### Objective
Write the data out again in full, with no departure from the original.
================
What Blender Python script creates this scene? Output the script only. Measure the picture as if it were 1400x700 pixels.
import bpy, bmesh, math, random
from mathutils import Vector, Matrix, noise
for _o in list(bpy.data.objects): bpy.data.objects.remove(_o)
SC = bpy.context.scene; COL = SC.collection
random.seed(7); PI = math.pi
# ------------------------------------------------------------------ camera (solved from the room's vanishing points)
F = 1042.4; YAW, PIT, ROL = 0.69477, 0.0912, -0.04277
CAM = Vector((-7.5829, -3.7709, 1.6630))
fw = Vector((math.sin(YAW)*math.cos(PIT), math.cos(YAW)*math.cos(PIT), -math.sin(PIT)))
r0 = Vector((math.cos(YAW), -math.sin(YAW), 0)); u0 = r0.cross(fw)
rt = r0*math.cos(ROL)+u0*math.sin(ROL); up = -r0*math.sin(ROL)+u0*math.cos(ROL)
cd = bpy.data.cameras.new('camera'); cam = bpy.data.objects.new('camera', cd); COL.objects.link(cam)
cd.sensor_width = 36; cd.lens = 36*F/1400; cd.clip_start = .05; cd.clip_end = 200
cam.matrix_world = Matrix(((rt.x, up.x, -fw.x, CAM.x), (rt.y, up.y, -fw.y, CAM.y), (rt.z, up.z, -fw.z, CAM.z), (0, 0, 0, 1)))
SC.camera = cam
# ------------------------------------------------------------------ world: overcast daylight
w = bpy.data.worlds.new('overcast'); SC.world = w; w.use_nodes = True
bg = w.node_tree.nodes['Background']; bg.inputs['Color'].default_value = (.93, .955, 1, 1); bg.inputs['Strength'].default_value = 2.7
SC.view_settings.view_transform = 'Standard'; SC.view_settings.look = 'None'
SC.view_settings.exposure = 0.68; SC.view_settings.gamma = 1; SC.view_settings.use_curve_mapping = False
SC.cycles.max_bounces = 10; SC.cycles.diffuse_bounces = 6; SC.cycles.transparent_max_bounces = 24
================
### Full response
What Blender Python script creates this scene? Output the script only. Measure the picture as if it were 1400x700 pixels.
import bpy, bmesh, math, random
from mathutils import Vector, Matrix, noise
for _o in list(bpy.data.objects): bpy.data.objects.remove(_o)
SC = bpy.context.scene; COL = SC.collection
random.seed(7); PI = math.pi
# ------------------------------------------------------------------ camera (solved from the room's vanishing points)
F = 1042.4; YAW, PIT, ROL = 0.69477, 0.0912, -0.04277
CAM = Vector((-7.5829, -3.7709, 1.6630))
fw = Vector((math.sin(YAW)*math.cos(PIT), math.cos(YAW)*math.cos(PIT), -math.sin(PIT)))
r0 = Vector((math.cos(YAW), -math.sin(YAW), 0)); u0 = r0.cross(fw)
rt = r0*math.cos(ROL)+u0*math.sin(ROL); up = -r0*math.sin(ROL)+u0*math.cos(ROL)
cd = bpy.data.cameras.new('camera'); cam = bpy.data.objects.new('camera', cd); COL.objects.link(cam)
cd.sensor_width = 36; cd.lens = 36*F/1400; cd.clip_start = .05; cd.clip_end = 200
cam.matrix_world = Matrix(((rt.x, up.x, -fw.x, CAM.x), (rt.y, up.y, -fw.y, CAM.y), (rt.z, up.z, -fw.z, CAM.z), (0, 0, 0, 1)))
SC.camera = cam
# ------------------------------------------------------------------ world: overcast daylight
w = bpy.data.worlds.new('overcast'); SC.world = w; w.use_nodes = True
bg = w.node_tree.nodes['Background']; bg.inputs['Color'].default_value = (.93, .955, 1, 1); bg.inputs['Strength'].default_value = 2.7
SC.view_settings.view_transform = 'Standard'; SC.view_settings.look = 'None'
SC.view_settings.exposure = 0.68; SC.view_settings.gamma = 1; SC.view_settings.use_curve_mapping = False
SC.cycles.max_bounces = 10; SC.cycles.diffuse_bounces = 6; SC.cycles.transparent_max_bounces = 24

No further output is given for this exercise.